Hohes Risiko ohne Fachkunde
Auch wenn die förmliche Abnahme nicht zwangsläufig schriftlich protokolliert werden muss, so wird doch meist ein Protokoll gefertigt, das sowohl vom Bauherrn als auch vom Bauunternehmer unterzeichnet wird. Allerdings verfügen „normale“ Bauherren im Regelfall nicht über die erforderliche Sachkenntnis, um sämtliche Mängel tatsächlich zu erkennen. Im Hinblick auf die rechtliche und wirtschaftliche Bedeutung der Abnahme empfiehlt es sich daher, diesen Rechtsakt durch einen Bausachverständigen begleiten zu lassen. Dieser Fachmann sollte zuvor auch den Bauplan und die Baubeschreibung eingesehen haben.
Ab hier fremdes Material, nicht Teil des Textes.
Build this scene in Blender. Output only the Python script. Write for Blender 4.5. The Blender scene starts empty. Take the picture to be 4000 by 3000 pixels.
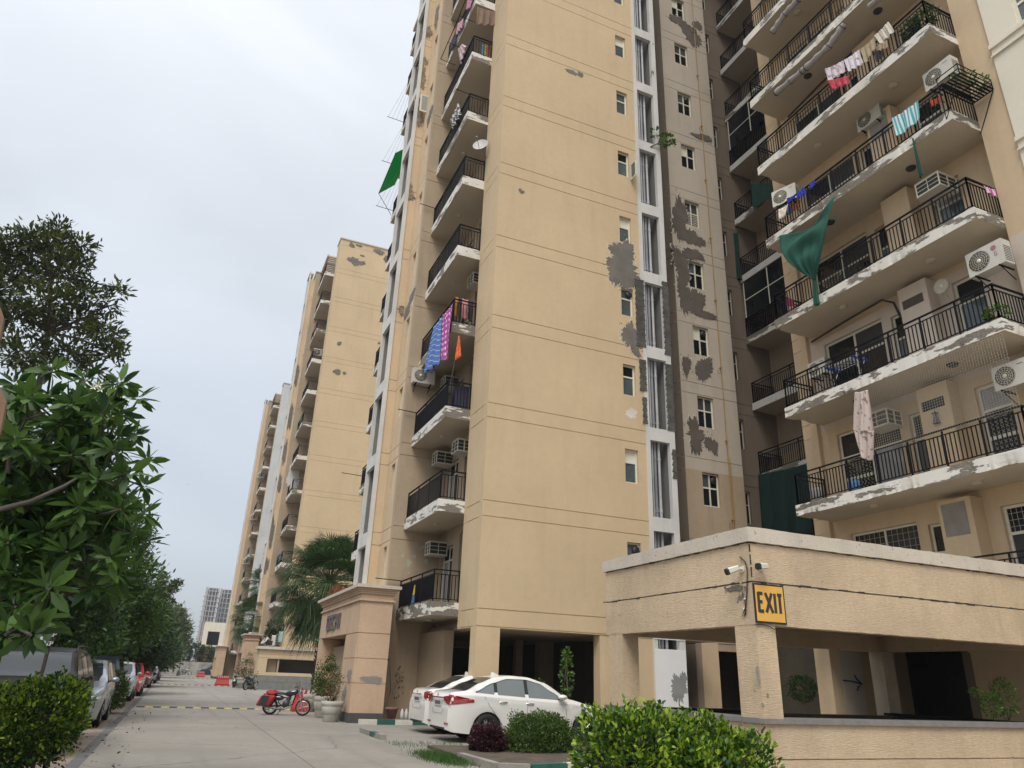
import bpy, math, random
import numpy as np
from mathutils import Vector, Matrix, Euler
R = math.radians
# ------------------------------------------------------------------ camera, world, sun
scene = bpy.context.scene
COL = scene.collection
CF, CYAW, CPITCH, CROLL, CH = 2830.0, R(22.8), R(22.1), R(2.2), 1.42
_F = Vector((math.sin(CYAW)*math.cos(CPITCH), math.cos(CYAW)*math.cos(CPITCH), math.sin(CPITCH)))
_R0 = Vector((math.cos(CYAW), -math.sin(CYAW), 0)); _U0 = _R0.cross(_F)
_R = _R0*math.cos(CROLL) + _U0*math.sin(CROLL); _U = _U0*math.cos(CROLL) - _R0*math.sin(CROLL)
CAM = Vector((0, 0, CH))
cd = bpy.data.cameras.new('camera'); cam = bpy.data.objects.new('camera', cd); COL.objects.link(cam)
cam.matrix_world = Matrix(((_R.x, _U.x, -_F.x, CAM.x), (_R.y, _U.y, -_F.y, CAM.y), (_R.z, _U.z, -_F.z, CAM.z), (0, 0, 0, 1)))
cd.sensor_width = 36; cd.lens = 36*CF/4000; cd.clip_end = 3000; cd.clip_start = 0.05
scene.camera = cam
scene.render.resolution_x, scene.render.resolution_y = 1024, 768
scene.view_settings.view_transform = 'Standard'; scene.view_settings.look = 'None'
scene.view_settings.gamma = 1.0; scene.view_settings.exposure = 0.38
SUN_EL, SUN_AZ = R(52), R(215)      # azimuth clockwise from +Y: behind the camera, to the left
w = bpy.data.worlds.new('World'); scene.world = w; w.use_nodes = True
nt = w.node_tree; nt.nodes.clear()
def N(t, **k):
    n = nt.nodes.new(t)
    for a, b in k.items(): setattr(n, a, b)
    return n
L = lambda a, b: nt.links.new(a, b)
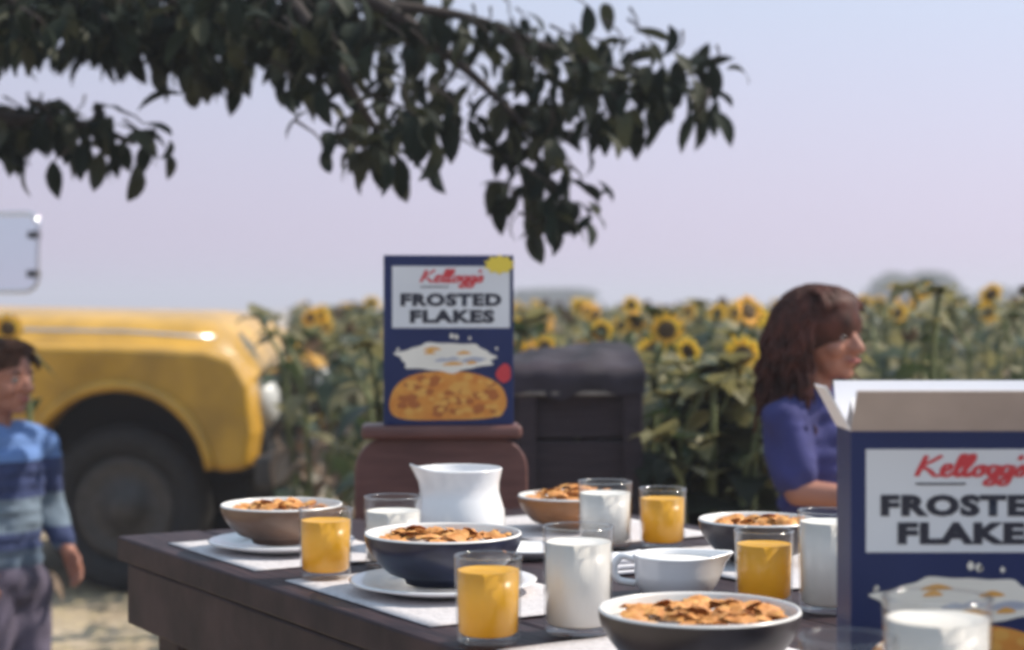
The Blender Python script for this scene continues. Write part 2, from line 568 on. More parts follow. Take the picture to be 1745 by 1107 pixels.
L1 = T(480, 2.38)
b1, s1 = bowl(L1, 0.082, 0.050, M['brownglaze'], 'grey brown bowl with a white rim at the far left end of the table', 30, 1, 0.098)
tag(s1, 'white saucer under the grey brown bowl at the far left end', 'saucer', 'saucers under the bowls')
L5 = T(755, 2.035)
b5, s5 = bowl(L5, 0.091, 0.056, M['navy'], 'navy blue bowl of flakes beside the table edge', 48, 2, 0.108)
tag(s5, 'white saucer under the navy blue bowl', 'saucer', 'saucers under the bowls')
bowl(T(970, 2.595), 0.076, 0.048, M['amberglaze'], 'small amber brown bowl heaped with flakes behind the far milk glass', 40, 3, heap=0.02)
bowl(T(1292, 2.27), 0.077, 0.052, M['charcoal'], 'charcoal bowl with a white rim behind the right orange juice', 34, 4)
bowl(T(1192, 1.565), 0.090, 0.058, M['charcoal'], 'large charcoal bowl of flakes in front of the white creamer', 60, 5, fill=0.82)

def tumbler(loc, dia, h, liquid, level, label, cat, taper=0.93, name=None, n=40):
    r = dia / 2
    t = thing(name or 'glass_tumbler', label, cat, (loc[0], loc[1], TABLE_Z + loc_z(loc)), 0, 'drinking glasses on the table')
    th = 0.0022
    def R_(z):
        return r * (taper + (1 - taper) * z / h)
    m = MB()
    m.lathe([(0, 0.0), (R_(0) - 0.003, 0.0), (R_(0), 0.003), (R_(h * 0.5), h * 0.5), (r, h - 0.001), (r - th * 0.5, h + 0.0006), (r - th, h - 0.001), (R_(h * 0.5) - th, h * 0.5), (R_(0) - th, 0.010), (R_(0) - th - 0.004, 0.007), (0, 0.007)], n)
    m.build('glass_body', M['glass'], t)
    m = MB()
    m.tube([(r * math.cos(2 * PI * k / 32) - th * .5 * math.cos(2 * PI * k / 32), (r - th * .5) * math.sin(2 * PI * k / 32), h) for k in range(33)], 0.0016, 6, cap=False)
    m.build('rim', M['glass'], t)
    if liquid:
        zl = h * level
        g = th + 0.0004
        m = MB()
        m.lathe([(0, 0.0076), (R_(0) - g - 0.004, 0.0078), (R_(0.01) - g, 0.0106), (R_(zl * 0.5) - g, zl * 0.5), (R_(zl) - g, zl), (R_(zl) - g - 0.0012, zl - 0.0008), (0, zl - 0.0008)], n)
        m.build('milk' if liquid is M['milk'] else 'orange_juice', liquid, t)
    return t

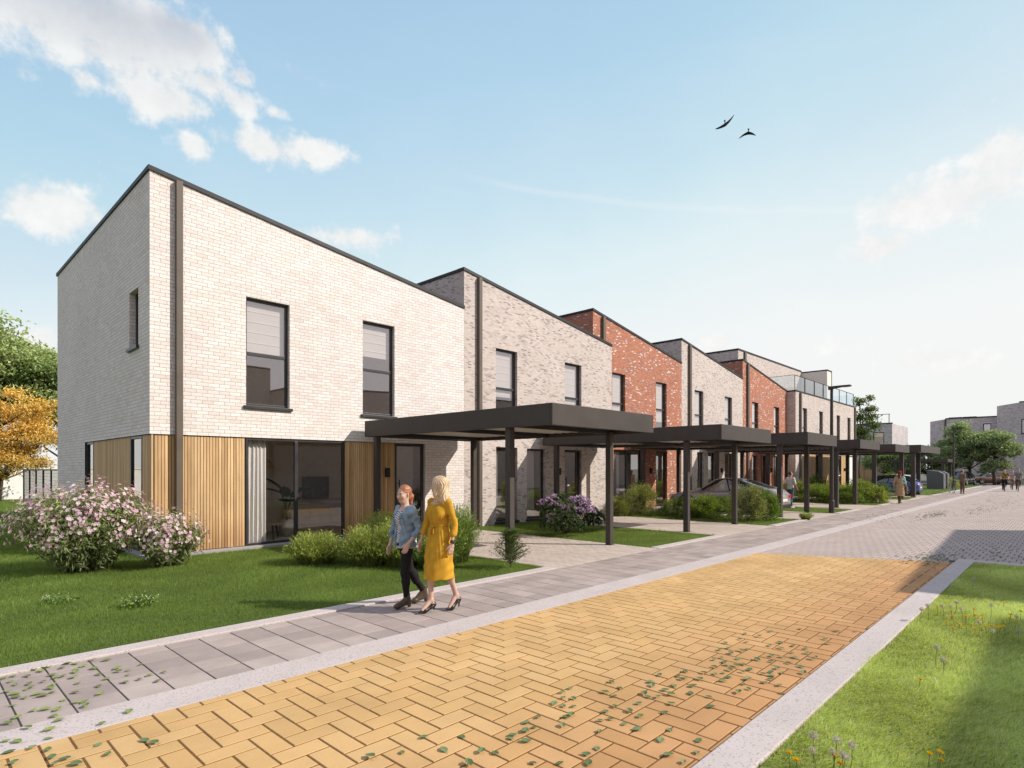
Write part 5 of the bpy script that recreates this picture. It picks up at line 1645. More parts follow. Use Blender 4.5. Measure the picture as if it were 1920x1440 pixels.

Das ist umso wichtiger, als mit der Bauabnahme zugleich auch quittiert wird, dass das Werk vollständig erstellt ist. Ohne entsprechende fachliche Begleitung besteht für den Bauherrn höchstes Risiko, dass die Abnahme zu seinem Nachteil ausfällt.
Versäumnisse rächen sich später
Der Spruch „Spreche jetzt oder schweige für immer“ gilt für die Bauabnahme im Besonderen und kann bei Nichtbeachtung fatale Folgen haben. So ist ein unvollständiges Protokoll nur einer der Fallstricke, in die man unbedarft geraten kann. Beispielsweise muss sich der Besteller, also der Bauherr, bei der Abnahme eine eventuell vereinbarte Vertragsstrafe sowie Beseitigungsansprüche für Mängel, die leicht allerdings erkennbar sind oder ihm bekannt waren, ausdrücklich vorbehalten. Versäumnisse können böse Folgen haben. All dies ist einem Bausachverständigen natürlich bekannt. Von daher ist es seine Aufgabe, sich vor Bauabnahme über den Vertrag und den vereinbarten Leistungsumfang zu informieren und den Termin in sachlicher Atmosphäre durchzuführen, wobei er aber auch mit Nachdruck auf bestehende Mängel hinweisen und protokollieren muss. Zugleich hat er mit dem Bauunternehmer die nächsten Schritte für die abschließende Mängelbeseitigung abzustimmen und, je nach Auftragsumfang, auch die Gewährleistungsfristen zu überwachen.
Praxistipp:
Der Einsatz eines Baugutachters bei der Abnahme lohnt sich schon allein deshalb, weil dieser dem Bauherrn dafür haftet, wenn er erkennbare Fehler nicht entdeckt oder protokolliert. Kommt es also später zum Streit mit dem Bauunternehmer, so wird der Gutachter dem Bauherrn gerne argumentativ zur Seite stehen, um nicht selbst in die Haftung zu kommen.